IM: Diante da necessidade do governo em buscar equilíbrio fiscal, principalmente via aumento de receitas, como você avalia o risco de utilização da regulamentação da reforma tributária (que deveria ser fiscalmente neutra) como um meio para aumentar a arrecadação? Quais seriam as implicações a médio prazo para a política fiscal do governo? 

PVC: A Reforma Tributária é o eixo central para a redução do “Custo Brasil”. Em conjunto com o progresso na infraestrutura, ela deve possibilitar a abertura da economia, um instrumento essencial para impulsionar o crescimento com significativo aumento da produtividade. Nesse contexto, a reforma deve ser neutra. Já temos uma carga tributária excessiva, portanto, o equilíbrio fiscal deve ser alcançado por meio do aumento da eficiência nos gastos públicos, com o de-engessamento e remanejamento dos orçamentos nos três níveis de governo, como vem sendo proposto pelo Ministérios do Planejamento e da Gestão, além da Reforma Administrativa. 
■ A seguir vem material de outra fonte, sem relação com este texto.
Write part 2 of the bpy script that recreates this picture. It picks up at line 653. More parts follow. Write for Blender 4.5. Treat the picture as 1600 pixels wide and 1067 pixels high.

IM: A criação da Instituição Fiscal Independente pelo Senado brasileiro tem sido uma fonte valiosa de dados e análises, enriquecendo o debate sobre a gestão fiscal no país. Como você avalia o desempenho da IFI até agora? Que medidas poderiam ser adotadas para potencializar ainda mais sua contribuição ao diálogo econômico nacional? 

PVC: A IFI tem desempenhado um papel crucial na melhoria da qualidade dos debates sobre as contas públicas. Sua atuação consistente em estabelecer uma base factual e quantitativa para os debates políticos contribui significativamente para aprimorar as políticas orçamentárias. Hoje, a IFI é uma instituição fundamental no processo de preparação e condução do orçamento, sendo amplamente reconhecida e respeitada como uma fonte de conhecimento. Apesar de já ter boa penetração na imprensa especializada, acredito que o trabalho da IFI deveria ser divulgado de maneira mais ampla. Além disso, seria positivo se a instituição pudesse produzir estudos analíticos com maior frequência, abordando temas específicos do Orçamento, como a incidência de certos tributos, por exemplo.